The Internal Revenue Service is getting specific about how many more audits it wants to spring on rich taxpayers and businesses, as the tax collector absorbs billions of dollars in funding in order to toughen tax compliance at the top.

This is backwards, for all that it’s too typical of the way Congress works. What should have happened, and what We the People can make happen if we finally get our own backs up and elect people who’ll represent us and not lobbyists, is that Congress should have responded to the IRS’ budget item request—here, expanded audit rates—with a requirement to show Congress IRS’ plan for carrying out those audits. That plan should have been required to lay out all the gory details and not filled with glittering generalities and vague goals.

There should have been no funds appropriated, much less allocated, until that detailed plan was provided and was satisfactory to Congress. Of course, the flip side of that, is Congress should appropriate and allocate the relevant funds, if the plan was sufficient: Congress should not micromanage the thing.

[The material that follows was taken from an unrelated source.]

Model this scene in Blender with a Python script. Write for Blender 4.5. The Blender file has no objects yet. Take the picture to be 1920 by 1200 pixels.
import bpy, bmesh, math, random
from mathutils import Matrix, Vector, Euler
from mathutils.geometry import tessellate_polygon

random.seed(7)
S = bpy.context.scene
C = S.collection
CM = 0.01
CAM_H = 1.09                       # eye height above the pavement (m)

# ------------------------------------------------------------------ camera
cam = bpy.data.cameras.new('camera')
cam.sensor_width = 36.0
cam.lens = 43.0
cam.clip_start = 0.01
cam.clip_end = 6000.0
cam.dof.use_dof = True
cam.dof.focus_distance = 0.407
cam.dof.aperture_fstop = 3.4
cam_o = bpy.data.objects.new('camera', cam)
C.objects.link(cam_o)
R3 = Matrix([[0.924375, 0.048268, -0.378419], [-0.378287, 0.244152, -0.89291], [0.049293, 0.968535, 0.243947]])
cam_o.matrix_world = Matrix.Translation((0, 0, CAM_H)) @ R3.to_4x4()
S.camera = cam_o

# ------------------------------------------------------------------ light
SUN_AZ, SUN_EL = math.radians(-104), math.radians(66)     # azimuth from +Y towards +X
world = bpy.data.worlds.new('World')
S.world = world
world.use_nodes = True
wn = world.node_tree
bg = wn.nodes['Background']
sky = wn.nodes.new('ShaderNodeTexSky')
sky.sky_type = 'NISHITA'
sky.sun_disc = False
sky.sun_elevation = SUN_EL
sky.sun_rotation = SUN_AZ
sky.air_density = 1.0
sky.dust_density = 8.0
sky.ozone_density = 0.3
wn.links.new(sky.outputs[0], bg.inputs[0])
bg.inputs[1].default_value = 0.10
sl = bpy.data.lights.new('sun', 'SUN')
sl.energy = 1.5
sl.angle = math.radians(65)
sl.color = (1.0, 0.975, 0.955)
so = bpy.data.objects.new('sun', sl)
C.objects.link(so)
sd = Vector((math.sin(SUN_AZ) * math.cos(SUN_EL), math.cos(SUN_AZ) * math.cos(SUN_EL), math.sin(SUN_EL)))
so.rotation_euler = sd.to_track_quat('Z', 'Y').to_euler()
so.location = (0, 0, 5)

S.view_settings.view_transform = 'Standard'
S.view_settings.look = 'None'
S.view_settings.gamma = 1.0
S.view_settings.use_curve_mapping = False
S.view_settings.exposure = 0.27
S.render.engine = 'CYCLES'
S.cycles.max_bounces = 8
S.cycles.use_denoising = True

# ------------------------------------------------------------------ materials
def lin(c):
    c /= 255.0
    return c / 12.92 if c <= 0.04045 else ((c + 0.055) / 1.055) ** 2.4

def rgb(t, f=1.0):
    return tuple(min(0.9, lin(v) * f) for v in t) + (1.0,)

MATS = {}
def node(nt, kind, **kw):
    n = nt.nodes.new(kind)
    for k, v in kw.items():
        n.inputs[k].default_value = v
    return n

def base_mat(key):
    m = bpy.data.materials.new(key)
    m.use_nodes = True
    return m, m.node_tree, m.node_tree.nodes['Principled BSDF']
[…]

But Congress didn’t, and it won’t any time soon.

Timid is as Timid Does

Progressive-Democrat President Joe Biden is upset that Russian President Vladimir Putin attacked, again and extensively, Ukraine’s power infrastructure. He said, through his National Security Council’s Spokesperson Adrienne Watson,

This bombardment—part of a series of Russian attacks on Ukraine’s critical infrastructure— is a terrible reminder of Vladimir Putin’s efforts to break the spirit of the Ukrainian people and plunge them into darkness[.]

Here is our President yapping like a porch dog from the safety of his NSC porch, along with (to mix metaphors) furiously wagging his finger at the barbarian.

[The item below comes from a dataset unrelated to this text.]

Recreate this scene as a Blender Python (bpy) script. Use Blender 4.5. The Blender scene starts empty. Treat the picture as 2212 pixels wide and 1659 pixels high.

While doing precisely nothing material to help the Ukrainians.

Biden is, for instance, holding up transfer of badly needed air defense systems, including Patriot and Stinger, while only “soon” will F-16s start arriving in Ukrainian inventory. Biden has chosen to do nothing regarding delivery of drone and anti-drone systems to Ukraine, forcing them to use those expensive Patriots they do have on far cheaper inbound drowns and missiles. Biden has chosen to do nothing regarding paying for the transfers he has deigned authorize, the lack of which pay-fors are at the core of Republican objections to further expenditures in favor of Ukraine.

Pay Their Fair Share

Progressive-President Joe Biden is busily trying to raise taxes in his never ending effort to get the Evil Rich to Pay Their Fair Share™.

Here are some numbers and a couple of graphs, via The Wall Street Journal‘s editors:

…for 2021 show that the top 1% of Americans reported 26.3% of the country’s adjusted gross income, while paying 45.8% of total income taxes.

This graph shows the trend of taxes paid and who pays them over the course of this century:

Yet Biden, Progressive-Democrat Senate Majority Leader Chuck Schumer (NY), Progressive-Democrat Senate Majority Whip Dick Durbin (IL), and the rest of Biden’s Party syndicate, individually and as a group, flat refuse to say what they believe that fair share should be. Plainly, that’s because they’ve already defined among themselves, that fair share to be All of It.

This is illustrated by the tax increases that Biden is actively pushing this year. Per a Tax Foundation analysis,

The tax increases would substantially increase marginal tax rates on investment, saving, and work, reducing economic output by 2.2% in the long run, wages by 1.6%, and employment by 788,000 full-time equivalent jobs. On a gross basis, we estimate Biden’s FY 2025 budget would increase taxes by about $4.4 trillion over that period [of 2024 to 2034]. After taking various credits into account, the increase would be about $3.4 trillion[.]
[Biden’s] tax changes…include “additional taxes on high earners, higher taxes on US businesses—including increasing taxes that Biden enacted with the Inflation Reduction Act (IRA) —and more tax credits for a variety of taxpayers and activities[.]

As the WSJ editors asked,

Is this not a “fair share” to Mr Biden? Then what would be?

Plainly what would be to Biden and his Party syndicate All of It.

This is the central plank of the Progressive-Democratic Party’s platform this season. And they won’t stop with the Evil Rich as they define down what constitutes “rich” behind their DEI smokescreen.